■ **SOURCE MATERIAL**

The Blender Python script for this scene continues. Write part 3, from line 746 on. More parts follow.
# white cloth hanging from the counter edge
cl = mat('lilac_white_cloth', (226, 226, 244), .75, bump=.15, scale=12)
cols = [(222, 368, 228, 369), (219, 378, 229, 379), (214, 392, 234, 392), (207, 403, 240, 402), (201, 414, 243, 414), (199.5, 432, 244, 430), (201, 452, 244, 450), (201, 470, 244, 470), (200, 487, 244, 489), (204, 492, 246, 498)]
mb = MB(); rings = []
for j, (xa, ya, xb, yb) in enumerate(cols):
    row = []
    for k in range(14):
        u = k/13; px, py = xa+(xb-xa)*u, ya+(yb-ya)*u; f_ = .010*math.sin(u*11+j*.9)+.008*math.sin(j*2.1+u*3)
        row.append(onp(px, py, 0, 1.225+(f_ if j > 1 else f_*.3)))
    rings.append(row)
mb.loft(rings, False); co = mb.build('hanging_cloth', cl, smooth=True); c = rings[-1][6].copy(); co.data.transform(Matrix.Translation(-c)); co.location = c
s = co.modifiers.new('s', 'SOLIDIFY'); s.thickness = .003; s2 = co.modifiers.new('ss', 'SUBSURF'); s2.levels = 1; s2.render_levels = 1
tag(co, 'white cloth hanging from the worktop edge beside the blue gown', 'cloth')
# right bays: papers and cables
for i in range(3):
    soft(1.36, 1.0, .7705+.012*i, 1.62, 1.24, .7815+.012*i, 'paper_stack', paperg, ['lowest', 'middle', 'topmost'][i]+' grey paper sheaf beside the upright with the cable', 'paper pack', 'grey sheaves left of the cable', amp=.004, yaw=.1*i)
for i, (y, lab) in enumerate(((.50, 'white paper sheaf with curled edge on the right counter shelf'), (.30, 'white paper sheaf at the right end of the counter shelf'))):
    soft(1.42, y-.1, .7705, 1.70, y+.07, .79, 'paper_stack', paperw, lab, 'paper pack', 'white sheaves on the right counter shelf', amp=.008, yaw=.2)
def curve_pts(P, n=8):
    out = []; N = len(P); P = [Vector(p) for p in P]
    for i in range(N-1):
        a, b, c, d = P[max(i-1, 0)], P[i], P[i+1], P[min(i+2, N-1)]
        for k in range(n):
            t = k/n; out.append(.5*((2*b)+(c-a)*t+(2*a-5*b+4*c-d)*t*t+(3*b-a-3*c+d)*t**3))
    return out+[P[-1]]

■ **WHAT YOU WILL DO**
Working from the material above, retype it in its entirety without change.

■ **ANSWER TO THIS TASK**
The Blender Python script for this scene continues. Write part 3, from line 746 on. More parts follow.
# white cloth hanging from the counter edge
cl = mat('lilac_white_cloth', (226, 226, 244), .75, bump=.15, scale=12)
cols = [(222, 368, 228, 369), (219, 378, 229, 379), (214, 392, 234, 392), (207, 403, 240, 402), (201, 414, 243, 414), (199.5, 432, 244, 430), (201, 452, 244, 450), (201, 470, 244, 470), (200, 487, 244, 489), (204, 492, 246, 498)]
mb = MB(); rings = []
for j, (xa, ya, xb, yb) in enumerate(cols):
    row = []
    for k in range(14):
        u = k/13; px, py = xa+(xb-xa)*u, ya+(yb-ya)*u; f_ = .010*math.sin(u*11+j*.9)+.008*math.sin(j*2.1+u*3)
        row.append(onp(px, py, 0, 1.225+(f_ if j > 1 else f_*.3)))
    rings.append(row)
mb.loft(rings, False); co = mb.build('hanging_cloth', cl, smooth=True); c = rings[-1][6].copy(); co.data.transform(Matrix.Translation(-c)); co.location = c
s = co.modifiers.new('s', 'SOLIDIFY'); s.thickness = .003; s2 = co.modifiers.new('ss', 'SUBSURF'); s2.levels = 1; s2.render_levels = 1
tag(co, 'white cloth hanging from the worktop edge beside the blue gown', 'cloth')
# right bays: papers and cables
for i in range(3):
    soft(1.36, 1.0, .7705+.012*i, 1.62, 1.24, .7815+.012*i, 'paper_stack', paperg, ['lowest', 'middle', 'topmost'][i]+' grey paper sheaf beside the upright with the cable', 'paper pack', 'grey sheaves left of the cable', amp=.004, yaw=.1*i)
for i, (y, lab) in enumerate(((.50, 'white paper sheaf with curled edge on the right counter shelf'), (.30, 'white paper sheaf at the right end of the counter shelf'))):
    soft(1.42, y-.1, .7705, 1.70, y+.07, .79, 'paper_stack', paperw, lab, 'paper pack', 'white sheaves on the right counter shelf', amp=.008, yaw=.2)
def curve_pts(P, n=8):
    out = []; N = len(P); P = [Vector(p) for p in P]
    for i in range(N-1):
        a, b, c, d = P[max(i-1, 0)], P[i], P[i+1], P[min(i+2, N-1)]
        for k in range(n):
            t = k/n; out.append(.5*((2*b)+(c-a)*t+(2*a-5*b+4*c-d)*t*t+(3*b-a-3*c+d)*t**3))
    return out+[P[-1]]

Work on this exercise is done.